### GIVEN REQUEST
Without the pictures, extract every line from the start of the material to the line containing "sc.cycles.filter_width = 1.9", both ends included.
[START]
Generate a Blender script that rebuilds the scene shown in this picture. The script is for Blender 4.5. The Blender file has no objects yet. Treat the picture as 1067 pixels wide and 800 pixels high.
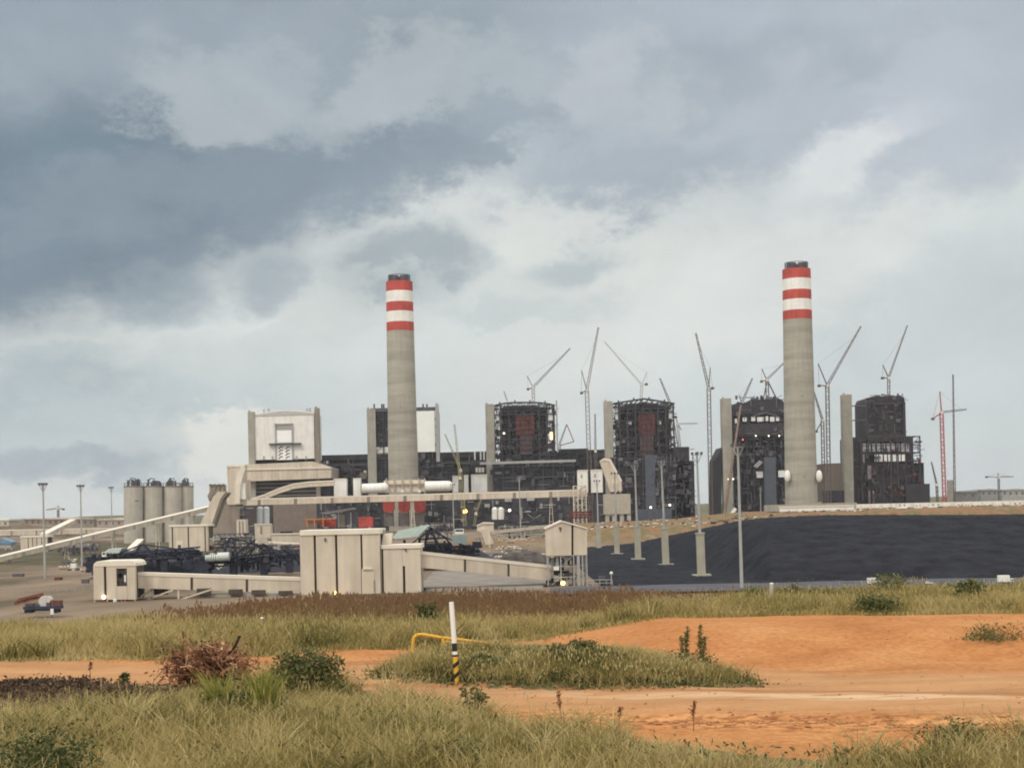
import bpy, bmesh, math, random
import numpy as np
from mathutils import Vector, Matrix

sc = bpy.context.scene
COL = sc.collection
rad = math.radians
RNG = random.Random(7)
NR = np.random.default_rng(7)

# ---------------------------------------------------------------- camera
FPX, PPX, PPY, ROLL, CAMZ = 1500.0, 533.5, 530.0, rad(1.25), 4.0
cam = bpy.data.cameras.new("camera")
cam.sensor_width = 36.0
cam.lens = 36.0 * FPX / 1067.0
cam.shift_y = 130.0 / 1067.0
cam.clip_start, cam.clip_end = 0.5, 40000
cam_o = bpy.data.objects.new("camera", cam)
COL.objects.link(cam_o)
cam_o.matrix_world = Matrix.Translation((0, 0, CAMZ)) @ Matrix.Rotation(rad(90), 4, 'X') @ Matrix.Rotation(-ROLL, 4, 'Z')
sc.camera = cam_o

sc.view_settings.view_transform = 'Standard'
sc.view_settings.look = 'None'
sc.view_settings.exposure = 0.0
sc.view_settings.gamma = 1.0
sc.cycles.max_bounces = 4
sc.cycles.diffuse_bounces = 2
sc.cycles.glossy_bounces = 2
sc.cycles.transparent_max_bounces = 8
sc.cycles.volume_bounces = 0
sc.cycles.pixel_filter_type = 'BLACKMAN_HARRIS'
sc.cycles.filter_width = 1.9

# ---------------------------------------------------------------- sun
SUN_EL, SUN_AZ = rad(48), rad(215)          # azimuth clockwise from +Y: behind the camera, left
sun = bpy.data.lights.new("sun", 'SUN')
sun.energy = 1.5
sun.angle = rad(14)
sun.color = (1.0, 0.93, 0.82)
sun_o = bpy.data.objects.new("sun", sun)
COL.objects.link(sun_o)
sd = Vector((math.sin(SUN_AZ) * math.cos(SUN_EL), math.cos(SUN_AZ) * math.cos(SUN_EL), math.sin(SUN_EL)))
sun_o.rotation_euler = sd.to_track_quat('Z', 'Y').to_euler()

# ---------------------------------------------------------------- sky
def s2l(r, g, b):
    f = lambda c: (c / 255 / 12.92) if c / 255 <= .04045 else ((c / 255 + .055) / 1.055) ** 2.4
    return (f(r), f(g), f(b))

world = bpy.data.worlds.new("World")
sc.world = world
world.use_nodes = True
world.cycles.sampling_method = 'MANUAL'
world.cycles.sample_map_resolution = 512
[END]
### TASK RESULT
Generate a Blender script that rebuilds the scene shown in this picture. The script is for Blender 4.5. The Blender file has no objects yet. Treat the picture as 1067 pixels wide and 800 pixels high.
import bpy, bmesh, math, random
import numpy as np
from mathutils import Vector, Matrix

sc = bpy.context.scene
COL = sc.collection
rad = math.radians
RNG = random.Random(7)
NR = np.random.default_rng(7)

# ---------------------------------------------------------------- camera
FPX, PPX, PPY, ROLL, CAMZ = 1500.0, 533.5, 530.0, rad(1.25), 4.0
cam = bpy.data.cameras.new("camera")
cam.sensor_width = 36.0
cam.lens = 36.0 * FPX / 1067.0
cam.shift_y = 130.0 / 1067.0
cam.clip_start, cam.clip_end = 0.5, 40000
cam_o = bpy.data.objects.new("camera", cam)
COL.objects.link(cam_o)
cam_o.matrix_world = Matrix.Translation((0, 0, CAMZ)) @ Matrix.Rotation(rad(90), 4, 'X') @ Matrix.Rotation(-ROLL, 4, 'Z')
sc.camera = cam_o

sc.view_settings.view_transform = 'Standard'
sc.view_settings.look = 'None'
sc.view_settings.exposure = 0.0
sc.view_settings.gamma = 1.0
sc.cycles.max_bounces = 4
sc.cycles.diffuse_bounces = 2
sc.cycles.glossy_bounces = 2
sc.cycles.transparent_max_bounces = 8
sc.cycles.volume_bounces = 0
sc.cycles.pixel_filter_type = 'BLACKMAN_HARRIS'
sc.cycles.filter_width = 1.9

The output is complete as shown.